Task »
Find each line with the string "scene" and copy it.
━━━━━━━━━━
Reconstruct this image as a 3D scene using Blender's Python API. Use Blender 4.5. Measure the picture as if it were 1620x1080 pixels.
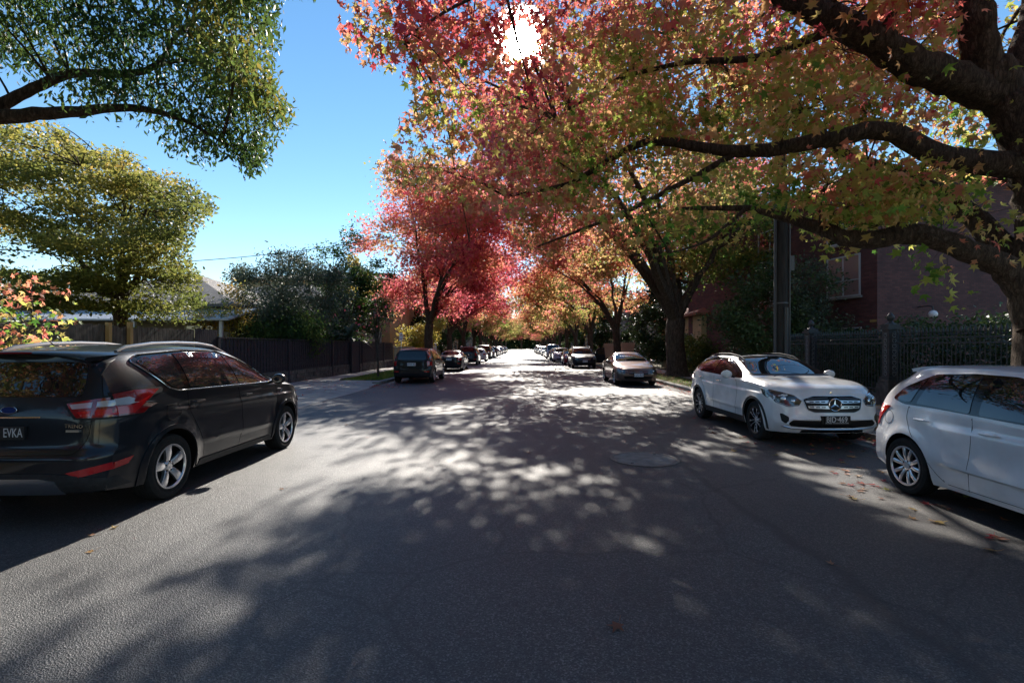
import bpy, bmesh, math, random
import numpy as np
from mathutils import Vector, Matrix
from mathutils.bvhtree import BVHTree
from mathutils.geometry import delaunay_2d_cdt
R = math.radians
SC = bpy.context.scene
for o in list(bpy.data.objects): bpy.data.objects.remove(o)
# ------------------------------------------------------------------ camera
CAM_H = 1.65
F = 800.0                      # focal length in pixels of the 1620 px wide frame
cam_d = bpy.data.cameras.new('camera')
cam_d.sensor_width = 36.0; cam_d.lens = F/1620*36.0
cam_d.shift_x = -15/1620; cam_d.shift_y = 8/1620
cam_d.clip_start = 0.05; cam_d.clip_end = 6000
cam = bpy.data.objects.new('camera', cam_d); SC.collection.objects.link(cam)
cam.location = (0, 0, CAM_H); cam.rotation_euler = (R(90), 0, 0)
SC.camera = cam
def at(px, py, Y):             # photo pixel + distance -> point in the world
    return Vector(((px-825)/F*Y, Y, CAM_H-(py-548)/F*Y))
# ------------------------------------------------------------------ sky and sun
SUN_EL = 31.1
wd = bpy.data.worlds.new('World'); SC.world = wd; wd.use_nodes = True
nt = wd.node_tree; nt.nodes.clear()
wo = nt.nodes.new('ShaderNodeOutputWorld'); bg = nt.nodes.new('ShaderNodeBackground')
sky = nt.nodes.new('ShaderNodeTexSky'); sky.sky_type = 'NISHITA'; sky.sun_disc = False
sky.sun_elevation = R(SUN_EL); sky.sun_rotation = 0.0
sky.air_density = 1.0; sky.dust_density = 0.0; sky.ozone_density = 1.5; sky.altitude = 50
bg.inputs['Strength'].default_value = 0.098
# the bright aureole of the sun itself, a few degrees wide
geo = nt.nodes.new('ShaderNodeTexCoord')
dot = nt.nodes.new('ShaderNodeVectorMath'); dot.operation = 'DOT_PRODUCT'
dot.inputs[1].default_value = (0, math.cos(R(SUN_EL)), math.sin(R(SUN_EL)))
nt.links.new(geo.outputs['Generated'], dot.inputs[0])
mr = nt.nodes.new('ShaderNodeMapRange'); mr.interpolation_type = 'LINEAR'
mr.inputs[1].default_value = math.cos(R(3.3)); mr.inputs[2].default_value = 1.0
nt.links.new(dot.outputs['Value'], mr.inputs[0])
pw = nt.nodes.new('ShaderNodeMath'); pw.operation = 'POWER'; pw.inputs[1].default_value = 2.4
nt.links.new(mr.outputs[0], pw.inputs[0])
ml = nt.nodes.new('ShaderNodeMath'); ml.operation = 'MULTIPLY'; ml.inputs[1].default_value = 900.0
nt.links.new(pw.outputs[0], ml.inputs[0])
cmb = nt.nodes.new('ShaderNodeVectorMath'); cmb.operation = 'SCALE'; cmb.inputs[0].default_value = (1, .95, .85)
nt.links.new(ml.outputs[0], cmb.inputs['Scale'])
add = nt.nodes.new('ShaderNodeVectorMath'); add.operation = 'ADD'
hsv = nt.nodes.new('ShaderNodeHueSaturation'); hsv.inputs['Saturation'].default_value = 1.18; hsv.inputs['Hue'].default_value = .495; hsv.inputs['Value'].default_value = 1.08
nt.links.new(sky.outputs[0], hsv.inputs['Color']); nt.links.new(hsv.outputs[0], add.inputs[0]); nt.links.new(cmb.outputs[0], add.inputs[1])
nt.links.new(add.outputs[0], bg.inputs[0]); nt.links.new(bg.outputs[0], wo.inputs[0])
sd = bpy.data.lights.new('sun', 'SUN'); sd.energy = 5.0; sd.angle = R(0.53); sd.color = (1, .93, .83)
sun = bpy.data.objects.new('sun', sd); SC.collection.objects.link(sun)
sun.rotation_euler = (R(-(90-SUN_EL)), 0, 0)          # light comes from +Y, 31 degrees up
SC.view_settings.view_transform = 'Standard'; SC.view_settings.look = 'None'
SC.view_settings.exposure = 0.8; SC.view_settings.gamma = 1.0
SC.view_settings.use_curve_mapping = False
SC.cycles.max_bounces = 8; SC.cycles.diffuse_bounces = 3; SC.cycles.glossy_bounces = 3
SC.cycles.transmission_bounces = 5; SC.cycles.transparent_max_bounces = 6
SC.cycles.sample_clamp_indirect = 6.0
SC.cycles.caustics_reflective = False; SC.cycles.caustics_refractive = False
try:
    SC.cycles.use_denoising = True
except Exception: pass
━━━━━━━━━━
Task response »
Reconstruct this image as a 3D scene using Blender's Python API. Use Blender 4.5. Measure the picture as if it were 1620x1080 pixels.
SC = bpy.context.scene